Principal photography began on October 18, 2014, in Atlanta, Georgia. Three months later, on January 11, a planned explosion of a bus in downtown Macon, Georgia for the film went awry when it spread wider than planned, blowing out more than forty windows on Cotton Avenue, collapsing ceilings, destroying store fronts, setting one building on fire, and leaving soot on the brick buildings as well. The production company promised to cover all damages caused by the 3:45 am incident, but the work that was done was done badly and remained incomplete twenty-eight months later.
Livett's Launches provided filming support for the scene showing the destruction of Tower Bridge by a tsunami.
Filming officially ended on January 17, 2015.
The review aggregation website Rotten Tomatoes reported that 15% of critics have given the film a positive review based on 137 reviews, with an average rating of 4.22/10. The site's critics consensus reads, "With unimpressive effects and plot points seemingly pieced together from previous dystopian YA sci-fi films, The 5th Wave ends up feeling like more of a limp, derivative wriggle." On Metacritic, the film has a score of 33 out of 100 based on 30 critics, indicating "generally unfavorable reviews". Audiences polled by CinemaScore gave the film an average grade of "B–" on an A+ to F scale.

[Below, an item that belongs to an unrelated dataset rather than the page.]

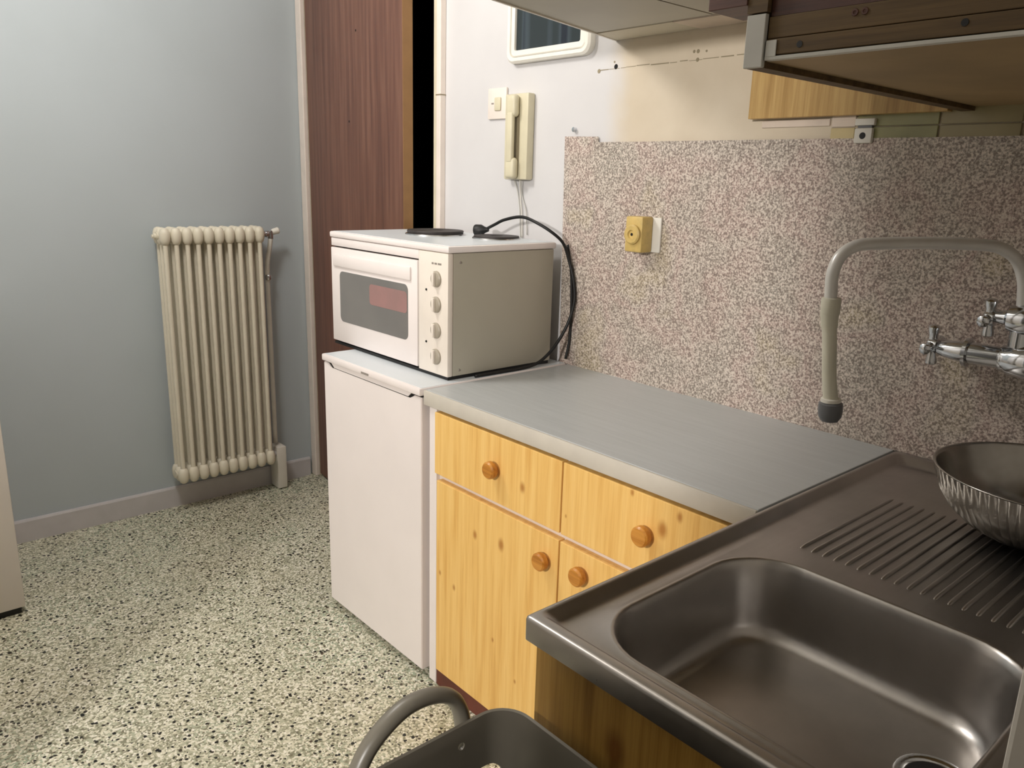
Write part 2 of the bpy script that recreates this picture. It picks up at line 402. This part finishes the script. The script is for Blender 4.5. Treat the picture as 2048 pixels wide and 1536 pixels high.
# right side: chrome valve, supply pipe, boxed foot
bm = rev((XB, 2.602, zt_), (1, 0, 0), [(0, .012), (.022, .012), (.022, .015), (.034, .015), (.036, .009), (.05, .009)], 14)
rev((XB+.045, 2.602, zt_-.02), (0, 0, 1), [(0, .012), (.03, .012), (.034, .008)], 14, bm)
obj('valve_body', bm, M['chrome'], rad, 40)
obj('valve_knob', rev((XB+.050, 2.602, zt_+.006), (.9, -.1, .22), [(0, .008), (.006, .013), (.030, .014), (.034, .010)], 14), M['white_pl'], rad, 40)
obj('supply_pipe', tube([(XB+.045, 2.602, zt_-.02), (XB+.040, 2.61, zt_-.07), (XB+.035, 2.625, zt_-.14), (XB+.035, 2.63, zt_-.25), (XB+.035, 2.63, .6), (XB+.035, 2.63, .215)], .0100, 10), M['white_pl'], rad, True)
obj('pipe_joint', rev((XB+.036, 2.622, zt_-.20), (0, 0, 1), [(0, .011), (.004, .0135), (.018, .0135), (.022, .011)], 12), M['chrome'], rad, 40)
obj('return_valve', rev((XB, 2.602, zb_), (1, 0, 0), [(0, .012), (.03, .012), (.03, .008), (.045, .008)], 12), M['base_paint'], rad, 40)
obj('pipe_cover', box(XB+.020, XB+.066, 2.585, 2.665, .004, .205, .006), M['white_pl'], rad, 40)
obj('bleed_plug', rev((XA, 2.602, zt_), (-1, 0, 0), [(0, .012), (.010, .012), (.010, .007), (.016, .007)], 10), M['radiator'], rad, 40)
obj('wall_bracket', box(-.560, -.532, 2.650, 2.689, .80, .845), M['black'], rad)

# ================================================================== LEFT APPLIANCE
wm = thing('washing_machine', 'plain white appliance cabinet on a black base, cut off by the left picture edge', 'appliance', (-1.65, 2.38, 0))
obj('casing', box(-1.95, -1.352, 2.095, 2.66, .022, .86, .006), M['appliance'], wm, 40)
obj('plinth', box(-1.93, -1.364, 2.106, 2.64, 0, .022), M['black'], wm)
obj('top_panel', box(-1.952, -1.350, 2.09, 2.66, .861, .885, .005), M['enamel'], wm, 40)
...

Jeffrey M. Anderson of The San Francisco Examiner said of the film, "Every plot turn and every line of dialogue has been borrowed from somewhere else, and everything is utterly, totally predictable", noting how the film "steals material from (but does not stop at) the Twilight, Hunger Games and Divergent franchises." Anthony Lane of The New Yorker faulted the film as a "marketing wheeze dressed up as an art form, and stupendously summarized by the image of Cassie hurrying through the woods carrying both an assault rifle and a Teddy bear", adding that the film "appears to have been designed by some crazed Oedipal wing of the N.R.A."
Rob Vaux of the Sci-Fi Movie Page gave the film one star out of five, saying, "The Young Adult adaptation craze hits a low point with this aimless, purposeless alien invasion story that wastes a fine cast."[unreliable source?] In the San Francisco Chronicle, Mick LaSalle wrote, "rarely does a movie that fails so utterly start so well", falling apart ahead of the fifth wave. As to a possible trilogy, "if we’re not really vigilant, and look to the skies, and prepare, they’re going to make at least two more of these things. We’ve got to beat back the invasion now". Eddie Cockrell of Variety gave the film a mixed review, saying, "The 5th Wave is an effectively decent post-apocalyptic, young adult, world-in-the-balance survival thriller" with an "arrestingly original spin on trendy genre tropes", although he suggested that fans of the book may have "issues with what has been edited".
Brian Truitt of USA Today gave the film a positive review, stating that it "is an inviting sci-fi invasion" and "nicely stokes the imagination of a new generation of science-fiction movie nerds". He praised Moretz and Robinson as "equally strong" co-leads. Shannon Harvey of The West Australian also gave the film a positive review, writing, "It’s actually got a lot going for it, from acting prodigy Chloe Grace Moretz as the kind of tough but fragile heroine you can cheer for to handsome production values, several plot twists". Michael Patterson of Moviepilot gave the film a positive review, calling it a "thrilling story of survival".